**GIVEN TASK:** From the entries below, please gather each line containing the string "were".

**DATASET RECORDS:**
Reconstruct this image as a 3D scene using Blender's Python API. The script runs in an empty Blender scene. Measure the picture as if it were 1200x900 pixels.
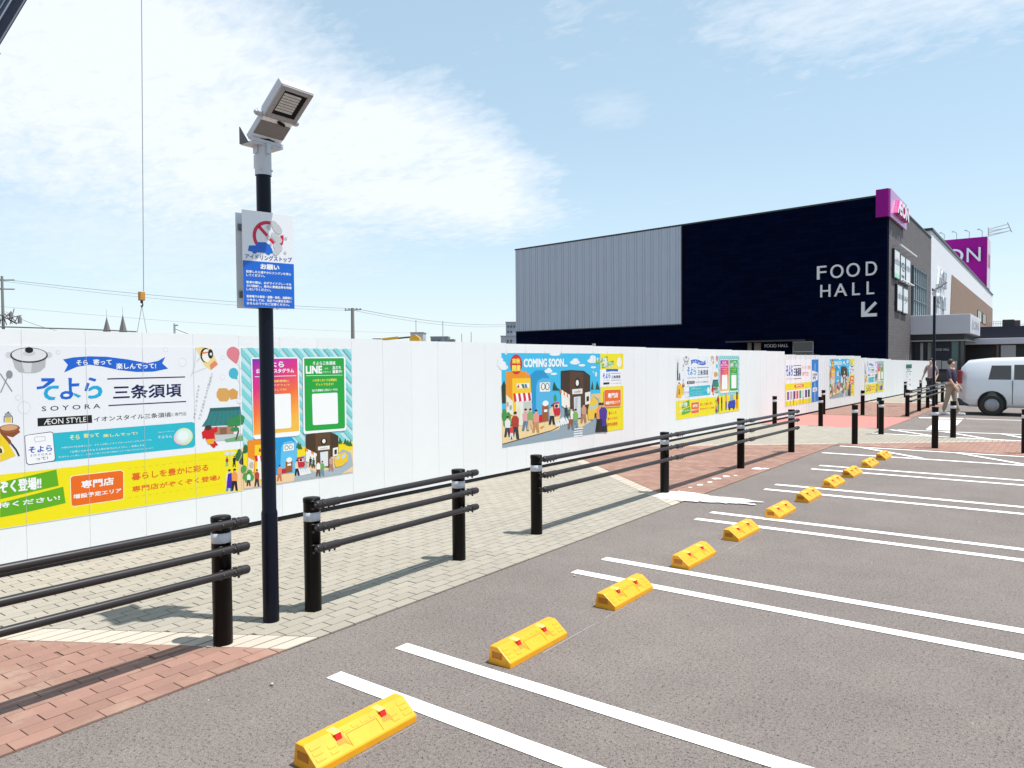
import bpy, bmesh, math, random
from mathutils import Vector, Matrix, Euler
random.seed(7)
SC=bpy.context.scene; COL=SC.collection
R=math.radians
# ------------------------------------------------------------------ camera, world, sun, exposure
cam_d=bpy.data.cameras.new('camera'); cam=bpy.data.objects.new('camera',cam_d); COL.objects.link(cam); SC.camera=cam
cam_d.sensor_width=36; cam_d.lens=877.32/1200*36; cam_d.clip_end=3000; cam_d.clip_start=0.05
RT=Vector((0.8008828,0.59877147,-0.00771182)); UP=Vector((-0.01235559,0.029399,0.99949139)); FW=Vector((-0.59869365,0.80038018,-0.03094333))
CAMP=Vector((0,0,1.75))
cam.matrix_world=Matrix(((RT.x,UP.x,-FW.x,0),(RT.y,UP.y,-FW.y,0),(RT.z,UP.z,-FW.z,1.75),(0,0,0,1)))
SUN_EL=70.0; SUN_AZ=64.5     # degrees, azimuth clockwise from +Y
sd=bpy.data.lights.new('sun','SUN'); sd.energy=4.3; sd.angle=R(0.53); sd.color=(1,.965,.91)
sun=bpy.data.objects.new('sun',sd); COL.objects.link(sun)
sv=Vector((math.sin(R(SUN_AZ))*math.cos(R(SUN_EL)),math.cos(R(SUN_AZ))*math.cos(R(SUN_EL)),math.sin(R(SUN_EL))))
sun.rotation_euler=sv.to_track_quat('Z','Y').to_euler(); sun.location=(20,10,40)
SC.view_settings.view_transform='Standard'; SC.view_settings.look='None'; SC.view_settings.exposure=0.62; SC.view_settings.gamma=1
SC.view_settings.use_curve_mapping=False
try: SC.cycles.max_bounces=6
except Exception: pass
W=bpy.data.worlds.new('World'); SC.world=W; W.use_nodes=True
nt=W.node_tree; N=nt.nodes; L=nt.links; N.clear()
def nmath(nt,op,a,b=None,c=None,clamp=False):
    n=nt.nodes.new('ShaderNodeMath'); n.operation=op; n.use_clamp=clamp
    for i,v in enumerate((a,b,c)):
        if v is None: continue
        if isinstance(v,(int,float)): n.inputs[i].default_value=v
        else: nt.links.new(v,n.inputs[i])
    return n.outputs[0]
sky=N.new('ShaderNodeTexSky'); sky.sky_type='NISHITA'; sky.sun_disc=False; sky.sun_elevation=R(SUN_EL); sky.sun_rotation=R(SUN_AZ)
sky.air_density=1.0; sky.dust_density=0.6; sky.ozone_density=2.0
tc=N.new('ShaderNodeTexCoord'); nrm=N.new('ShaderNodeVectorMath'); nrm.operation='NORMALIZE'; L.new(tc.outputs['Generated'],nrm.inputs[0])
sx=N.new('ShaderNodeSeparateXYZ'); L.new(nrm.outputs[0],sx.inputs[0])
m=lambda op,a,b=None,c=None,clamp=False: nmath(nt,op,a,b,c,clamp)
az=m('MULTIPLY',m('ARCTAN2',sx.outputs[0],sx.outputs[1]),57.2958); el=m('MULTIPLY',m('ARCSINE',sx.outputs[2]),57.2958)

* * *

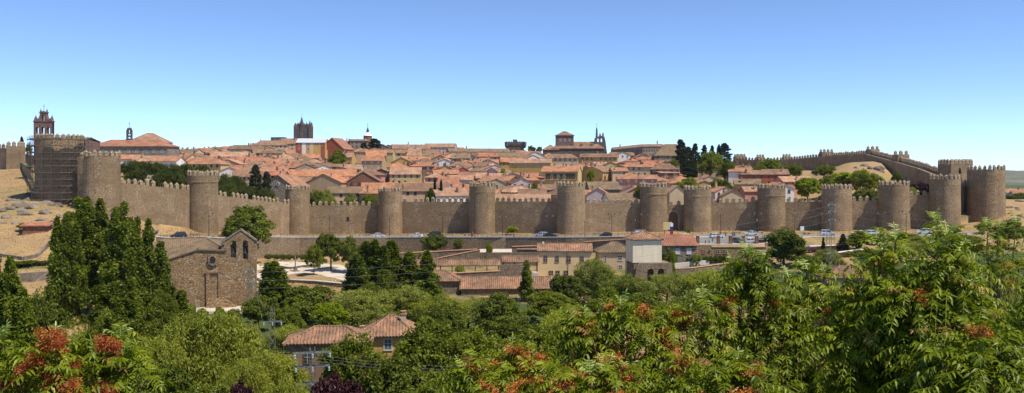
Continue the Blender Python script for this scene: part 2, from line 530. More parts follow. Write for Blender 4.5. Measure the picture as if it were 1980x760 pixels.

**SOLVED PROBLEM:**
Reconstruct this image as a 3D scene using Blender's Python API. The script runs in an empty Blender scene. Measure the picture as if it were 1200x900 pixels.
Continue the Blender Python script for this scene: part 2, from line 530. More parts follow. Write for Blender 4.5. Measure the picture as if it were 1980x760 pixels.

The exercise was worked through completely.